Now let’s translate the above table into Heat Exposure to illuminate the suboptimal overlapping results:
The first row shows a destination high of 50F * 24hr delivery journey = 1200 Heat Exposure score. Similarly, a 50F destination high temp * a 48 hour transit = 2400 HeatExposure score.
As we fill out the columns with that formula, you see the folly of this strategy. Specifically, there are one day trips that have lower Heat Exposure than 2 Day trips; however, the old matrix is recommending more ice. Take an 80F average ambient temperature trip in the third row (80F is the avg temp of the ISTA 7E profile) that has a Heat Exposure score of 1920 for a one day journey and compare that to the two day journey 50F and a Heat Exposure of 2400. Do you see the inconsistency? The conventional thinking would employ less ice at higher Heat Exposure: 8lbs @2400 vs 12lbs @ 1920. The energy that the different boxes will encounter on their delivery journeys is mismatched with the requisite ice.
Consequently, these physics deniers over-ice a majority of 1 Day trips. Furthermore, if we factored in the day night cycle on the 2 day trip, the heat exposure score would decrease; thus reducing the amount of ice required on 2 days as well.

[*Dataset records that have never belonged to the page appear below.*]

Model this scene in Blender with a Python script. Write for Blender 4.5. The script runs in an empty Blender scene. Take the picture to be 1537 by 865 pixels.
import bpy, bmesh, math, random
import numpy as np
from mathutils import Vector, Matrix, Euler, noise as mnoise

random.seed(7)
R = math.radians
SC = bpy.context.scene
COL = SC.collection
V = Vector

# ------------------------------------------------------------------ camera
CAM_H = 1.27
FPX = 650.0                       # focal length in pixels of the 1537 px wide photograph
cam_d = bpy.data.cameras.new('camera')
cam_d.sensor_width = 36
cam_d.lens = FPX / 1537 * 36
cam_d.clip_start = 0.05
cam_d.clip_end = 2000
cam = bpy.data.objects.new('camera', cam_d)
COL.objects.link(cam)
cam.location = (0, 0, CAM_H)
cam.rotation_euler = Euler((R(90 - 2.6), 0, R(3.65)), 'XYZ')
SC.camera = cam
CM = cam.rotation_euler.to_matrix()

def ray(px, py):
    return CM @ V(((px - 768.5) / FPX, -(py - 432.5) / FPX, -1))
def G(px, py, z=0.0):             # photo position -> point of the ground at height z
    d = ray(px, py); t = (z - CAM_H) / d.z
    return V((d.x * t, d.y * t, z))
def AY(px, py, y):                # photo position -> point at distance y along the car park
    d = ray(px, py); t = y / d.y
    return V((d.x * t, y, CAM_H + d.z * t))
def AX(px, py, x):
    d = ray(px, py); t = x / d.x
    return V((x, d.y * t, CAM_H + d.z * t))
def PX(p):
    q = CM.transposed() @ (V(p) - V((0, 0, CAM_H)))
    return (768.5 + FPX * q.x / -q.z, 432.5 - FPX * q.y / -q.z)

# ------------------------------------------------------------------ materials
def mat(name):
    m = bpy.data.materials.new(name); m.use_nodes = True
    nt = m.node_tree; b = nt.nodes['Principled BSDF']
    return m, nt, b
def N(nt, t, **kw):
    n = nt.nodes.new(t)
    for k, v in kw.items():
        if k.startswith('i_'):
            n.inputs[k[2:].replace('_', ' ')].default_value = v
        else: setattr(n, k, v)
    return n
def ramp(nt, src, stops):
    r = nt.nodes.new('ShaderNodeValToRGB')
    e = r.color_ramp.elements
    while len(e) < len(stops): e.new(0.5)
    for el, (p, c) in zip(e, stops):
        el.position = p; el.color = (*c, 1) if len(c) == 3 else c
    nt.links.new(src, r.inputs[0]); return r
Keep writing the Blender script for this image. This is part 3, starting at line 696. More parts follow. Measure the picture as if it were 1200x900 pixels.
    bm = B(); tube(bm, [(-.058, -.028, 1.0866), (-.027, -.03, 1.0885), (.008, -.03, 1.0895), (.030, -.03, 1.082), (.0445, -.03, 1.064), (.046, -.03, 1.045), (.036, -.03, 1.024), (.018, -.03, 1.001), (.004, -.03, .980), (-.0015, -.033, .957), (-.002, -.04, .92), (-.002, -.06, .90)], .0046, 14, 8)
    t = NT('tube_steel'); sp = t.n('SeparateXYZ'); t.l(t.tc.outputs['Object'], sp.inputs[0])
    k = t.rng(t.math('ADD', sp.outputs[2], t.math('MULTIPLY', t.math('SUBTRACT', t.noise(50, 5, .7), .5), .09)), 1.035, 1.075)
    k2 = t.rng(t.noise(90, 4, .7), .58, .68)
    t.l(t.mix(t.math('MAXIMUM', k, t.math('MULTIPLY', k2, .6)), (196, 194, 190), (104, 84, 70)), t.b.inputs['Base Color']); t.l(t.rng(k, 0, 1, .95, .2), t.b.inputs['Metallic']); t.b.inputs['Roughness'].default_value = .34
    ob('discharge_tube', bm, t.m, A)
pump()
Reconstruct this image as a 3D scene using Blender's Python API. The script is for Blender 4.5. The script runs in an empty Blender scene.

Here’s a visual of how the conventional thinking plays out in the real world with one of our customers prior to employing the KIC dashboard.
As you can see, they are dosing their medium box with differing coolant amounts given the same Heat Exposure. This occurs when you make arbitrary cutoff points e.g. 65F, 80F, 95F on your coolant logic table instead of using a true metric of energy like Heat Exposure. Zoom in on the 2000 level in the above chart. Why would the same size box with the same product that is facing the same Heat Exposure require 10lbs of dry ice 21% of the time and 15lbs of dry ice 79% of the time? Same answer: conventional coolant logic is flawed because of the arbitrary delineations between 1 day and 2 day across varying temperature ranges.
Another complication from the conventional thinking revolves around the max Heat Exposure that a box can endure in its delivery journey. All shippers send a number of boxes to a certain death each week before they even leave the dock. These boxes are doomed because they haven’t been rated for a max heat exposure score. For each box size, we want to know the Heat Exposure at Failure with the maximum amount of ice that can fit in that box. In our small box example above, we know that the max ice the box can fit with its payload is 20lbs so we would run several live lane tests with 20lbs on routes that had high predicted Heat Exposure numbers. After observing the real-world data, we would see that at 20lbs the small box succumbed to the elements around 4800. Consequently, all shipments that will be subjected to the energy equivalent of 4800 Heat Exposure or greater would have their carrier service level upgraded as noted below.
Upgrading these doomed shipments and thereby eliminating the associated credits is a big part of the value that the Keep It Cool platform provides.
1. Heat Exposure is a singular metric that combines time in transit and average ambient temperature along the delivery route. It is superior to using destination high temperatures as your guiding criteria because it incorporates the day night cycle as well as the weather in every longitudinal and latitudinal point that your shipment will experience.
2. Conventional Coolant logic serves up differing ice amounts for boxes of the same size that experience the same heat exposure.
3. Understanding your Heat Exposure at Failure (at what Heat Exposure does your box fail given max ice) will enable the shipper to upgrade those boxes that our doomed to fail before they leave your dock.